**What the task requires**
Go through the listing below and list every line with "scene".

**Information supplied**
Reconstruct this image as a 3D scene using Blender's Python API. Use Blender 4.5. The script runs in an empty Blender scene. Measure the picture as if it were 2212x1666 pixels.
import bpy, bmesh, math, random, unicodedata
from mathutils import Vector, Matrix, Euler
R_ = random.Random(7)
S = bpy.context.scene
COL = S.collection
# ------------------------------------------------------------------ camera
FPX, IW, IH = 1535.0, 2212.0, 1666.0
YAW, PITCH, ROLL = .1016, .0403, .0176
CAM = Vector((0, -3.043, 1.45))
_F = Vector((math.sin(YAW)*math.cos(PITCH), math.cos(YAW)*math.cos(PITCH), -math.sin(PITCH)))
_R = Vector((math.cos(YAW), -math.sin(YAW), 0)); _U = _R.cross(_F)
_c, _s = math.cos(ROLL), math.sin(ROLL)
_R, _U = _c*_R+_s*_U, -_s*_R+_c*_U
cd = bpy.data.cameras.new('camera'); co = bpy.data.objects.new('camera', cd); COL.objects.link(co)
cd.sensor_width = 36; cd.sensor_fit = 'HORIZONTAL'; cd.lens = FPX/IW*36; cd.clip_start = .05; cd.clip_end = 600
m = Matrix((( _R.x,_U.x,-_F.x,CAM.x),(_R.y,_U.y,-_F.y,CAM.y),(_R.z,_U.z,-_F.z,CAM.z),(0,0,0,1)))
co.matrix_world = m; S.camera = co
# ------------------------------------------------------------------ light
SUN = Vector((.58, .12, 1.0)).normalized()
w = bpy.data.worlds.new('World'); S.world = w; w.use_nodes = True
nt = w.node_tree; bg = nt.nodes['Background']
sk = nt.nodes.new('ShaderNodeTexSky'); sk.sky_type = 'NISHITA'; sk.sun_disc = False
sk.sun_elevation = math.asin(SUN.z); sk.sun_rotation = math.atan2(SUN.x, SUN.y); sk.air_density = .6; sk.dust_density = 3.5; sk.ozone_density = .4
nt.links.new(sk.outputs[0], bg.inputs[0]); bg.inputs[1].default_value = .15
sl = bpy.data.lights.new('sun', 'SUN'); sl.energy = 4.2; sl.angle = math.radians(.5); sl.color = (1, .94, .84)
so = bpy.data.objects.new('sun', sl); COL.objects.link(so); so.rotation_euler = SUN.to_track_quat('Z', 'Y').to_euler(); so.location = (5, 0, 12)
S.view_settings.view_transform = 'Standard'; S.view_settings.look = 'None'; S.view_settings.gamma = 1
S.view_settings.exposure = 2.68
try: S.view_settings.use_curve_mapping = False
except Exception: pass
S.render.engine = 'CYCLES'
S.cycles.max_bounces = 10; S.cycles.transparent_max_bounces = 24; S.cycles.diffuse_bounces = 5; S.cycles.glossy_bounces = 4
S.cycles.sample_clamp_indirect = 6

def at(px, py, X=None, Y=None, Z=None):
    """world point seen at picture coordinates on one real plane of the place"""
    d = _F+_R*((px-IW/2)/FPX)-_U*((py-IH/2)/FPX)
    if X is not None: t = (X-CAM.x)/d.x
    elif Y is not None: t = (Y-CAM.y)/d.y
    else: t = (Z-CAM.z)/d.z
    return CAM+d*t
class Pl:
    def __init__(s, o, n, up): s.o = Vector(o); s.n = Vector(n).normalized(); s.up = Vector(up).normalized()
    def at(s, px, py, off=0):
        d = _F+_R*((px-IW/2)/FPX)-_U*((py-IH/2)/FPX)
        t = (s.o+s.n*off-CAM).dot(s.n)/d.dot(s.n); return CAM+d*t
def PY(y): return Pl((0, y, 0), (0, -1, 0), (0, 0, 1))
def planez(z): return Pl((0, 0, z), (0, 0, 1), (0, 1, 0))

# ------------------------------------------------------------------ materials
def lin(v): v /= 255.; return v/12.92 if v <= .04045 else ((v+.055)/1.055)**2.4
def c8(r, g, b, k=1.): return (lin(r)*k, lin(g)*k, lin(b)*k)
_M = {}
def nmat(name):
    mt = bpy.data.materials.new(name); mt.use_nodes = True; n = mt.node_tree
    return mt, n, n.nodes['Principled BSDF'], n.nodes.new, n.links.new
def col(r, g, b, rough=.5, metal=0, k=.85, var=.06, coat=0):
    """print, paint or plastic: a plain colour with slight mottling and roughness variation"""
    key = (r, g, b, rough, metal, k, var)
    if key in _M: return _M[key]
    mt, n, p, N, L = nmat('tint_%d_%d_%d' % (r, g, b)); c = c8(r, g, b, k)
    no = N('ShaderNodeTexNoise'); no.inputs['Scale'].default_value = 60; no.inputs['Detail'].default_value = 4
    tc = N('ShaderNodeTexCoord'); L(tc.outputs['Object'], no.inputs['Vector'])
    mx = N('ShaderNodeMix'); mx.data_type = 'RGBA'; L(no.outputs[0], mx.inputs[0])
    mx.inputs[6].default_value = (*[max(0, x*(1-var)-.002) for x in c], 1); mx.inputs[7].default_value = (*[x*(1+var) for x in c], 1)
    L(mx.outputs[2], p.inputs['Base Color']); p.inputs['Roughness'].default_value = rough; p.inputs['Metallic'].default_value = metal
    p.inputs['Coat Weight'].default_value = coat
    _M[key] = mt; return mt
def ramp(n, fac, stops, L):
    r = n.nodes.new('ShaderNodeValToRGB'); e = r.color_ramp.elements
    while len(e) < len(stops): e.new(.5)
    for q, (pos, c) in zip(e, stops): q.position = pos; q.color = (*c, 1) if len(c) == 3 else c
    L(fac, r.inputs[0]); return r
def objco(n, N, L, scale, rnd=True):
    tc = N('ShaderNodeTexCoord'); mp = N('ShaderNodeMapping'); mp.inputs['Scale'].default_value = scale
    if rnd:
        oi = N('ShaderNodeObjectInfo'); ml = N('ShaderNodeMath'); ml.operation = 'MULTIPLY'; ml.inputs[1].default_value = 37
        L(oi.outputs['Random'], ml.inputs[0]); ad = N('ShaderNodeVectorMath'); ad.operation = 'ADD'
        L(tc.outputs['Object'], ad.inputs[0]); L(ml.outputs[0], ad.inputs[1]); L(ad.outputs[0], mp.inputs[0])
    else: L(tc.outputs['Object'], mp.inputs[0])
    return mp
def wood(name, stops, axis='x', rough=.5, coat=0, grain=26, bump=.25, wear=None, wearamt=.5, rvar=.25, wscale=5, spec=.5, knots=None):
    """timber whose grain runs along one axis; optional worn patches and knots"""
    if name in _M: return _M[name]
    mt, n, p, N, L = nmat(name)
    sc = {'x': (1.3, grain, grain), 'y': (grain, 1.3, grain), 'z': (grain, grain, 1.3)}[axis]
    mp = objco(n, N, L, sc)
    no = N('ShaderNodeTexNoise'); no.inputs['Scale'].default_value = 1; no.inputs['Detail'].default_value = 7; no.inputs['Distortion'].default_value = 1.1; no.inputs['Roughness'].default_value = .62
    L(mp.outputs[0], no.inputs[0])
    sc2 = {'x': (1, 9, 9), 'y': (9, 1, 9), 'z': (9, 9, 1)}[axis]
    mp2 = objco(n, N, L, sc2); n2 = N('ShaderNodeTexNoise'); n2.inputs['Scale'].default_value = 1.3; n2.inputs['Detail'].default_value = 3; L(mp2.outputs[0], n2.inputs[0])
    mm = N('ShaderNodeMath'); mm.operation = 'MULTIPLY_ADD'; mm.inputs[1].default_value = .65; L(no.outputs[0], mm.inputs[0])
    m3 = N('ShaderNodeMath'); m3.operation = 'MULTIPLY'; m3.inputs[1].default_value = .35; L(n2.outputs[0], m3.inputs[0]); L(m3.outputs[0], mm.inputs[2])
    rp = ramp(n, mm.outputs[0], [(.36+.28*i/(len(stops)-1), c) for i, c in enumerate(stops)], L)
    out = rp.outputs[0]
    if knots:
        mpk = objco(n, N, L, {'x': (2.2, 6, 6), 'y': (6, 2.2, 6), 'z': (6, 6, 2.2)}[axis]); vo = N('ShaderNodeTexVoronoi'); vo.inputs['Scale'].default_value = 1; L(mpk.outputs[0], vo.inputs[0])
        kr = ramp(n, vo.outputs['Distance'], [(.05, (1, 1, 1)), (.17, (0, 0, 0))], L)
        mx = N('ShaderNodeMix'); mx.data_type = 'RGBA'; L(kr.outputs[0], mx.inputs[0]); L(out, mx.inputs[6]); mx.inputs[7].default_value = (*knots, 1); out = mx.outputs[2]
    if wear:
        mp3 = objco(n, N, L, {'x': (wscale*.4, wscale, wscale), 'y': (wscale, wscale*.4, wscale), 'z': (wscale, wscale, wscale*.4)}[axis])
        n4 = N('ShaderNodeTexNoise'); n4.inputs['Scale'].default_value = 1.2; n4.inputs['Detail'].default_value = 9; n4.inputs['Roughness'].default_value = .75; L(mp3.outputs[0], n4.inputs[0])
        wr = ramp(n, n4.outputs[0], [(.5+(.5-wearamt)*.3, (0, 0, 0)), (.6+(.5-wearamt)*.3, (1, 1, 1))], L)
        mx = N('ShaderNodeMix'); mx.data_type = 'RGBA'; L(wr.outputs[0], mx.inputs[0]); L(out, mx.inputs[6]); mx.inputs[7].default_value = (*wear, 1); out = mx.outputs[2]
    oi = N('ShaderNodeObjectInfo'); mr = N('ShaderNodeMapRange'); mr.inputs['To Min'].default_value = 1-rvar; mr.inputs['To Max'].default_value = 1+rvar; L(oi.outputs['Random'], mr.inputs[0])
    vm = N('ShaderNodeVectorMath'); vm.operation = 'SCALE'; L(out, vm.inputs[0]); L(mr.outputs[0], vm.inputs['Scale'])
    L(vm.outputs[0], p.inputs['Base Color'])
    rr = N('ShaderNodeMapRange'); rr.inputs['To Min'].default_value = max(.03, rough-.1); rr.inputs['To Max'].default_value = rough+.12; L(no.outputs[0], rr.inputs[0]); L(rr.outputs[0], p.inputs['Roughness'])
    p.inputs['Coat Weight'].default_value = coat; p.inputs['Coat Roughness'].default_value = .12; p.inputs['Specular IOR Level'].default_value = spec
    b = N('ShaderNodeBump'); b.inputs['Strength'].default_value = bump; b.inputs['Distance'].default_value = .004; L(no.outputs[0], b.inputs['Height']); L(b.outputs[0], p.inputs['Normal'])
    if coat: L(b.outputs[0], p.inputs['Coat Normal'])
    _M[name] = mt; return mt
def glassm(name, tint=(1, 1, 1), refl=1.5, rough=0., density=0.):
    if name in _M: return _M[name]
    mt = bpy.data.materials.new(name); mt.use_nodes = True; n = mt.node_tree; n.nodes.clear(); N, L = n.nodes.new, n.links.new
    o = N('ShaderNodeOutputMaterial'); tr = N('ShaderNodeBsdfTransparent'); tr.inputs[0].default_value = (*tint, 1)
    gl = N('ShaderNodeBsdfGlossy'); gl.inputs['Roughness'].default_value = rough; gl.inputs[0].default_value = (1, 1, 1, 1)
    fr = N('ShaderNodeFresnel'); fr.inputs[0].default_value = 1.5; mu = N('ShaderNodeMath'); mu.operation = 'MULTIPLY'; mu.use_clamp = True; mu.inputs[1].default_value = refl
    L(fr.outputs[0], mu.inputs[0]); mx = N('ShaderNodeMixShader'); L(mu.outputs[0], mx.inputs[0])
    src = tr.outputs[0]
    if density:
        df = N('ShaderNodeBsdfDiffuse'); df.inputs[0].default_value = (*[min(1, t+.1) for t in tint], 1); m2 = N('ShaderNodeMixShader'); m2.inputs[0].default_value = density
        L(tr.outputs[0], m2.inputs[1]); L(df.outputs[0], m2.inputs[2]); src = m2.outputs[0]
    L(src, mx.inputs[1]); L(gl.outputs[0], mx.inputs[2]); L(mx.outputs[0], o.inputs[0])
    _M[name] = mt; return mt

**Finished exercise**
Reconstruct this image as a 3D scene using Blender's Python API. Use Blender 4.5. The script runs in an empty Blender scene. Measure the picture as if it were 2212x1666 pixels.
S = bpy.context.scene